Me gusta la tradición del árbol de Navidad, ese pedazo de naturaleza que por unos días se cuela en nuestras casas. Su color verde, su intenso olor a resina, supone una bocanada de aire puro en unas fechas invernales de cielos grises y vida aletargada. Lejos queda su significación cristiana de eternidad, apenas un lejano reconocimiento a la riqueza obtenida por los bosques simbolizada con esos regalos depositados a sus pies.
Pero no me gustan los árboles cortados, muertos. Los prefiero en maceta, aunque ya se sabe, con las calefacciones y el olvido de regarlos la mayoría suele morir antes de Reyes, qué pena.

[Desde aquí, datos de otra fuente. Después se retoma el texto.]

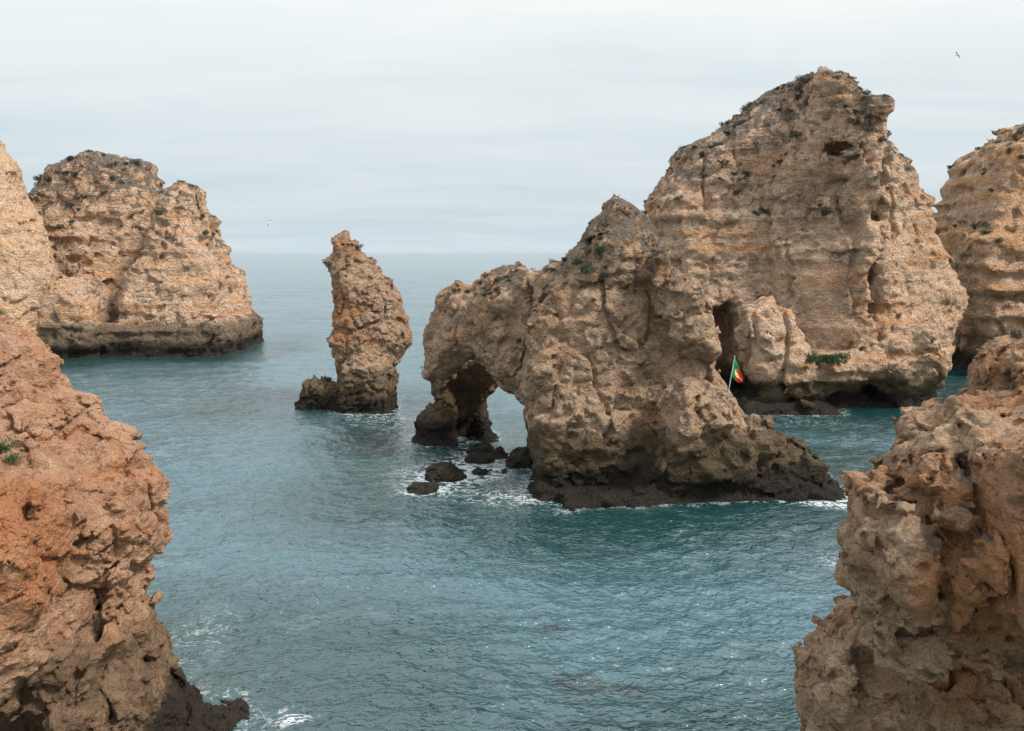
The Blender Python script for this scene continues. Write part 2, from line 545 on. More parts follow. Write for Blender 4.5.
    if tide:
        ol = g.mix(g.rng(g.noise(P, 2.5, 5, 0.6), 0.4, 0.62), olive, tuple(c * 1.7 for c in olive))
        col = g.mix(g.rng(zn, tide[1] - 0.2, tide[1] + 0.75, 0.9, 0), col, ol)
        wt = g.mix(g.rng(fine, 0.4, 0.65), wet, tuple(c * 2.2 for c in wet))
        col = g.mix(g.rng(zn2, tide[0] - 0.45, tide[0] + 0.6, 0.94, 0), col, wt)
        rough = g.rng(zn2, tide[0] - 0.4, tide[0] + 0.6, 0.78, 0.93)
        t.links.new(rough, b.inputs['Roughness'])
    else:
        b.inputs['Roughness'].default_value = 0.93
    t.links.new(col, b.inputs['Base Color'])
    b.inputs['Specular IOR Level'].default_value = 0.15
    # relief finer than the mesh
    h1 = g.noise(P, 2.6 * bscale, 10, 0.66, 0.25)
    h2 = g.vor(g.mapv(P, (1, 1, 1.2)), 5.0 * bscale)
    h3 = g.noise(P, 16.0 * bscale, 6, 0.7)
    hh = g.m('ADD', g.m('MULTIPLY', h1, 1.0), g.m('ADD', g.m('MULTIPLY', g.rng(h2, 0.0, 0.5), 0.12), g.m('MULTIPLY', h3, 0.22)))
    hh = g.m('ADD', hh, g.m('MULTIPLY', g.m('MULTIPLY', g.rng(lay2, 0.42, 0.58), g.rng(pl, 0.35, 0.6, 1.0, 0.1)), 0.15 * strata))
    hh = g.m('SUBTRACT', hh, g.m('ADD', g.m('MULTIPLY', jm, 0.18), g.m('ADD', g.m('MULTIPLY', sp2, 0.12), g.m('MULTIPLY', spk, 0.2))))
    bp = N(t, 'ShaderNodeBump'); bp.inputs['Strength'].default_value = 1.0; bp.inputs['Distance'].default_value = 0.85 * bump / bscale
    t.links.new(hh, bp.inputs['Height']); t.links.new(bp.outputs[0], b.inputs['Normal'])
    return m


M_ARCH = rock_mat('limestone_arch', (0.60, 0.41, 0.27), (0.38, 0.238, 0.148), (0.50, 0.265, 0.13), lichen=0.6, tide=(1.55, 3.1), strata=0.3,
                  warm_amt=0.4, bscale=1.0, dark_z=(9, 13), pale=0.6, olive=(0.08, 0.058, 0.032))
M_BIG = rock_mat('limestone_tall', (0.78, 0.55, 0.385), (0.56, 0.36, 0.235), (0.66, 0.345, 0.17), lichen=0.66, tide=(1.1, 2.4), strata=0.7,
                 warm_amt=0.55, bscale=0.8, dark_z=(13, 25), seed=3.0, pale=0.7,
                 stains=[(at(838, 300, 69)[0], at(856, 300, 69)[0], at(800, 352, 69)[2], at(800, 235, 69)[2], 0.42),
                         (at(790, 300, 70)[0], at(850, 300, 70)[0], at(800, 235, 70)[2], at(800, 165, 70)[2], 0.42)])
M_RIGHT = rock_mat('limestone_right', (0.72, 0.495, 0.335), (0.53, 0.335, 0.21), (0.65, 0.33, 0.15), lichen=0.5, tide=(1.1, 2.2), strata=0.8,
                   warm_amt=0.6, bscale=0.7, dark_z=(20, 27), seed=9.0)
M_LEFT = rock_mat('limestone_far', (0.78, 0.545, 0.38), (0.62, 0.395, 0.255), (0.74, 0.40, 0.20), lichen=0.74, tide=(1.6, 3.6), strata=0.8,
                  warm_amt=0.6, bscale=0.6, dark_z=(12, 22), seed=14.0, olive=(0.135, 0.10, 0.066))
M_CLIFF = rock_mat('limestone_cliff', (0.78, 0.545, 0.37), (0.68, 0.44, 0.275), (0.74, 0.44, 0.235), lichen=0.1, tide=(1.1, 2.2), strata=0.5,
                   warm_amt=0.5, bscale=0.7, seed=20.0)
M_NEEDLE = rock_mat('limestone_needle', (0.55, 0.375, 0.25), (0.40, 0.245, 0.15), (0.50, 0.225, 0.10), lichen=0.4, tide=(1.3, 2.9), strata=0.15,
                    warm_amt=0.5, bscale=0.9, seed=26.0, olive=(0.14, 0.10, 0.06))
M_FGL = rock_mat('red_limestone', (0.62, 0.385, 0.245), (0.45, 0.235, 0.132), (0.52, 0.21, 0.092), lichen=-0.25, tide=(1.0, 3.2), strata=0.2,
                 warm_amt=0.62, bscale=2.2, bump=1.0, seed=33.0, pale=0.6, olive=(0.17, 0.11, 0.065))
M_FGR = rock_mat('brown_limestone', (0.60, 0.42, 0.28), (0.34, 0.21, 0.125), (0.44, 0.195, 0.08), lichen=0.5, tide=None, strata=0.15,
                 warm_amt=0.45, bscale=3.0, bump=1.0, seed=41.0, pale=0.65)
M_BOULDER = rock_mat('wet_boulder', (0.050, 0.040, 0.033), (0.032, 0.026, 0.022), (0.05, 0.034, 0.024), lichen=0.2, tide=(0.35, 0.7), strata=0.1,
                     warm_amt=0.3, bscale=1.6, seed=50.0, olive=(0.05, 0.04, 0.028))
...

Sin embargo, son muchos los supervivientes que acaban en la basura transcurridas las fiestas. ¿Por qué no los adoptamos en lugar de tirarlos?
No sería difícil buscar un lugar en el campo donde plantarlos y cuidarlos. Nuestro propio árbol, al que visitar periódicamente para comprobar con orgullo de padres adoptivos su progreso vital. Y que además ayudará a luchar contra el cambio climático, pues es durante su etapa juvenil cuando más rápidamente crece y fija en mayor cantidad el pernicioso CO2 de la atmósfera.
En Estados Unidos son más prosaicos (o emprendedores que se dice ahora) y han ideado un sistema de apadrinamiento temporal. Una original empresa (Living Christmas) te envía estos días un árbol seleccionado al que puedes bautizar con cualquier nombre tipo mascota. Pasadas las fiestas lo recogen y llevan a un vivero, donde lo podrás visitar siempre que quieras, pues está perfectamente identificado con un código de barras. En diciembre volverá a casa y lo engalaremos de nuevo durante dos semanas para luego regresarlo a su guardería.
La idea está teniendo mucho éxito en California, aunque no sé si aquí prosperaría algo parecido. Puestos a apadrinar un árbol, muchos elegirían un frutal tipo naranjo y así aprovechar sus frutos, pues con la crisis que está cayendo no será un recurso baladí.